Bilanz: Tablets als Rettung der Verlagsbranche?

26.10.2011

Rund 18 Monate nach der Einführung von Apples iPad und anderer Tablet-Computer haben Verlage weiterhin Probleme, potenzielle Leser für die kostenpflichtigen Apps ihrer Magazine und Zeitungen zu gewinnen. Die Anzahl der Nutzer, die bereit sind für eine entsprechende digitale Ausgabe zu zahlen, hat sich zwar signifikant erhöht. Doch selbst die große Mehrheit der in der Regel besser verdienenden Tablet-Besitzer weigert sich nach wie vor, für Inhalte zu bezahlen, die an anderer Stelle kostenlos verfügbar sind. Die Redaktion von mediadb.eu hat die neuesten Nutzerzahlen und -studien zusammengefasst:

1. Welche aus Sicht der Verlage positiven Entwicklungen sind zu erkennen?
Im Zuge des Starts von Apples iTunes Store-Kiosk "Newsstand" vermeldeten jüngst zwei US-Magazinverlagshäuser, Advance Publications und Hearst, stark gestiegene Verkaufszahlen ihrer iPad-Abonnenments. Bei Condé Nast, der Magazinsparte von Advance, stiegen die Erlöse aus dem wöchentlichen verkauf von iPad-Versionen der Zeitschriften (u.a. Glamour, Vanity Fair und Wired) in den vergangenen zwei Wochen um knapp 270 Prozent. Einen ähnlichen Leserzuwachs kann die Magazinsparte von Hearst verzeichnen. Im September 2011 verkaufte Hearst mehr als 300000 digitale Exemplare seiner Magazine (u.a. Esquire und Cosmopolitan) - zehnmal so viele wie noch ein Jahr zuvor.

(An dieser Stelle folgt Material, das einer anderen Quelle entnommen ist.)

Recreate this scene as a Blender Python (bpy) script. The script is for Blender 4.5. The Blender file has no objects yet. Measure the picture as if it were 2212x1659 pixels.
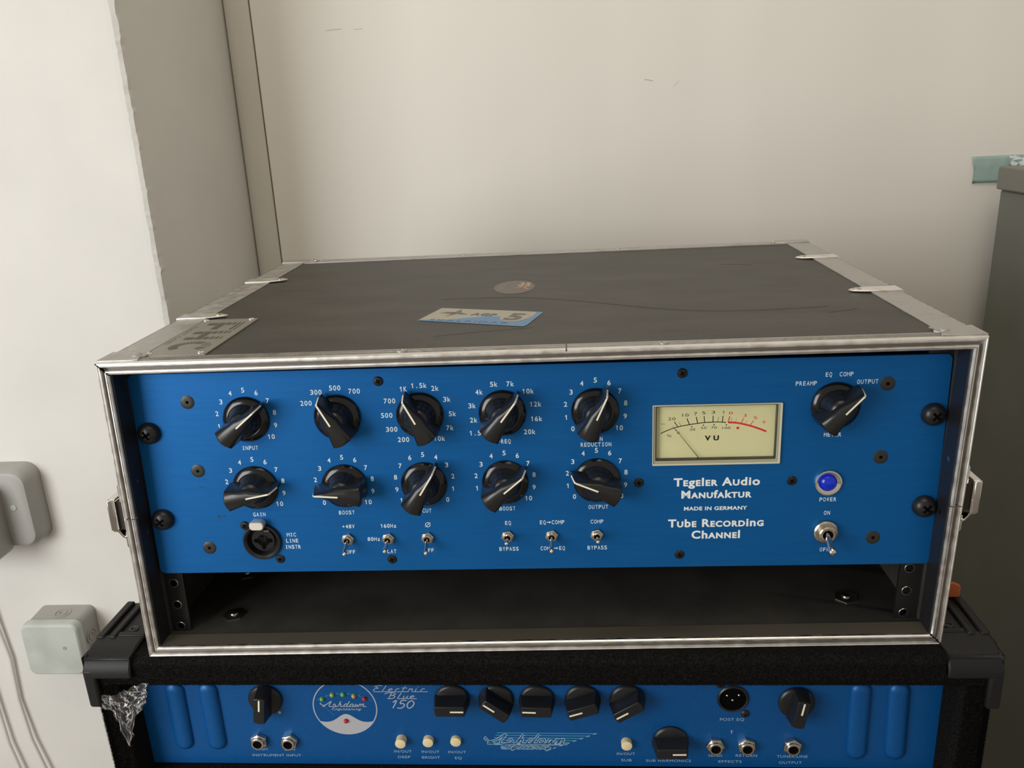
import bpy, bmesh, math, random
from mathutils import Vector, Matrix, noise
random.seed(7)
S = 0.001                                   # all shapes are given in millimetres
C = bpy.context.scene.collection
PI = math.pi

# ---------------------------------------------------------------- camera, light, exposure
cam = bpy.data.cameras.new('camera'); camo = bpy.data.objects.new('camera', cam); C.objects.link(camo)
camo.location = (0.0175, -0.4481, 0.3213); camo.rotation_euler = (1.2601, 0.0435, 0.0451)
cam.sensor_fit = 'HORIZONTAL'; cam.sensor_width = 36.0; cam.lens = 36.0*1801.6/2212
cam.clip_start = 0.02; cam.clip_end = 30
bpy.context.scene.camera = camo

world = bpy.data.worlds.new('World'); bpy.context.scene.world = world; world.use_nodes = True
bg = world.node_tree.nodes['Background']; bg.inputs[0].default_value = (1.0, 0.93, 0.82, 1); bg.inputs[1].default_value = 0.42

def area(name, loc, target, sx, sy, power, col):
    l = bpy.data.lights.new(name, 'AREA'); l.shape = 'RECTANGLE'; l.size = sx; l.size_y = sy; l.energy = power; l.color = col
    o = bpy.data.objects.new(name, l); C.objects.link(o); o.location = loc
    o.rotation_euler = (Vector(target)-Vector(loc)).to_track_quat('-Z', 'Y').to_euler()
    return o
area('window_light', (-0.98, -0.88, 0.36), (-0.05, 0.25, 0.05), 0.7, 0.8, 14.2, (0.97, 0.985, 1.0))
area('ceiling_light', (0.1, -0.6, 2.3), (0.0, 0.3, 0.0), 1.2, 1.2, 12.5, (1.0, 0.90, 0.76))

vs = bpy.context.scene.view_settings
bpy.context.scene.display_settings.display_device = 'sRGB'
vs.view_transform = 'Standard'; vs.look = 'None'; vs.gamma = 1; vs.use_curve_mapping = False; vs.exposure = 0.0

# ---------------------------------------------------------------- materials
def mat(name, col, rough=.5, metal=0., spec=.5, **k):
    m = bpy.data.materials.new(name); m.use_nodes = True
    nt = m.node_tree; b = nt.nodes['Principled BSDF']
    b.inputs['Base Color'].default_value = (*col, 1); b.inputs['Roughness'].default_value = rough
    b.inputs['Metallic'].default_value = metal; b.inputs['Specular IOR Level'].default_value = spec
    for a, v in k.items(): b.inputs[a.replace('_', ' ')].default_value = v
    return m
def N(m, t, **k):
    n = m.node_tree.nodes.new(t)
    for a, v in k.items(): setattr(n, a, v)
    return n
def L(m, a, b): m.node_tree.links.new(a, b)
def coords(m, scale=(1, 1, 1), rot=(0, 0, 0)):
    tc = N(m, 'ShaderNodeTexCoord'); mp = N(m, 'ShaderNodeMapping'); L(m, tc.outputs['Object'], mp.inputs[0])
    mp.inputs['Scale'].default_value = scale; mp.inputs['Rotation'].default_value = rot
    return mp.outputs[0]
def noise_tex(m, vec, scale, detail=3, rough=.5):
    n = N(m, 'ShaderNodeTexNoise'); n.inputs['Scale'].default_value = scale; n.inputs['Detail'].default_value = detail
    n.inputs['Roughness'].default_value = rough; L(m, vec, n.inputs['Vector']); return n.outputs['Fac']
def ramp(m, fac, stops):
    r = N(m, 'ShaderNodeValToRGB'); e = r.color_ramp.elements
    e[0].position, e[0].color = stops[0][0], (*stops[0][1], 1); e[1].position, e[1].color = stops[-1][0], (*stops[-1][1], 1)
    for p, c in stops[1:-1]: x = e.new(p); x.color = (*c, 1)
    L(m, fac, r.inputs[0]); return r.outputs[0]
def bump(m, h, strength, dist=.001):
    b = N(m, 'ShaderNodeBump'); b.inputs['Strength'].default_value = strength; b.inputs['Distance'].default_value = dist
    L(m, h, b.inputs['Height']); L(m, b.outputs[0], m.node_tree.nodes['Principled BSDF'].inputs['Normal'])
def bcol(m, c): L(m, c, m.node_tree.nodes['Principled BSDF'].inputs['Base Color'])
def brough(m, c): L(m, c, m.node_tree.nodes['Principled BSDF'].inputs['Roughness'])
def g(v): return (v, v, v)

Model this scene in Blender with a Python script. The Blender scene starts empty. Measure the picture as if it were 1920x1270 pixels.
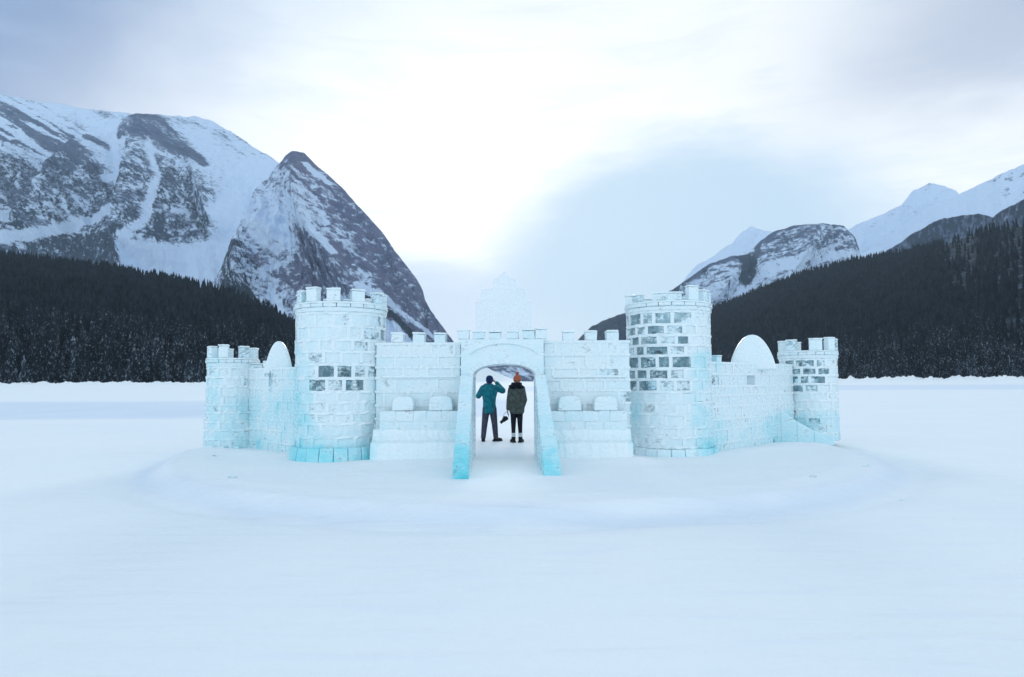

Ein Grund für die wachsende Popularität von Magazin-Apps könnte Apples neues iPad-Betriebssystem iOS 5 sein, das das schnellere Laden von Inhalten im Hintergrund ermöglicht.
Allerdings ist bei diesen Zahlen Vorsicht geboten: rund die Hälfte der Tablet-Abonennten sind Kunden, die ursprünglich ein Print-Abo abgeschlossen haben und nun gratis auch Zugang zu den elektronischen Versionen der Zeitung haben. Dennoch sind die Verlage zuversichtlich, in den nächsten Jahren Tablet-Umsätze im Gesamtvolumen von drei Milliarden US-Dollar zu generieren.

2. Wieviele Leute sind bereit, für Magazin-Apps zu bezahlen?
Einer jüngst vom Pew Research Center's Project for Excellence in Journalism veröffentlichten Studie zufolge sind die Aussichten für eine dauerhafte Popularisierung von journalistischen Bezahl-Inhalten auf Tablets eher bescheiden. Zwar besitzen mittlerweile elf Prozent der US-Bürger einen Tablet-PC, wovon rund die Hälfte diesen auch zur Nachrichtenbeschaffung nutzt. Doch von allen Tablet-Besitzern haben in den vergangenen 18 Monaten nur 14 Prozent direkt für eine Zeitungs- oder Zeitschriftenapp gezahlt. Das Potenzial für eine erfolgreiche Monetarisierung ist jedoch zweifelsfrei da: Wie die Studie außerdem herausgefunden hat, verdienen Tablet-Nutzer überdurchschnittlich viel und verbringen mehr Zeit mit dem Lesen von Nachrichtenmeldungen und Artikeln als der Rest der Bevölkerung. Allerdings bevorzugen die meisten von ihnen das kostenlose Lesen der Online-Auftritte der Zeitungen und Magazine über den Web-Browser ihrer Tablets. Wichtigstes Entscheidungskriterium, ob eine entsprechende App genutzt wird oder nicht, ist nach wie vor dass sie gratis ist. Journalistische Inhalte, die es nur in kostenpflichtiger App-Form gibt, fristen im Internet ein Nischen-Dasein am Rande der Wahrnehmbarkeit. "The Daily", die Tablet-Zeitung aus dem Hause News Corp., hatte im September 2011 beispielsweise täglich nur 120 000 Leser, wobei eine nicht bekannte Zahl von ihnen Nutzer sind, die sich einmalig für einen Test-Zugang registriert hatten. "The Daily" hat damit in etwa soviel Leser wie die Regionalzeitungen "Toledo Blade" oder der "Rochester Democrat and Chronicle". Um profitabel zu werden, müsste "The Daily" seine Leserschaft auf Dauer vervierfachen.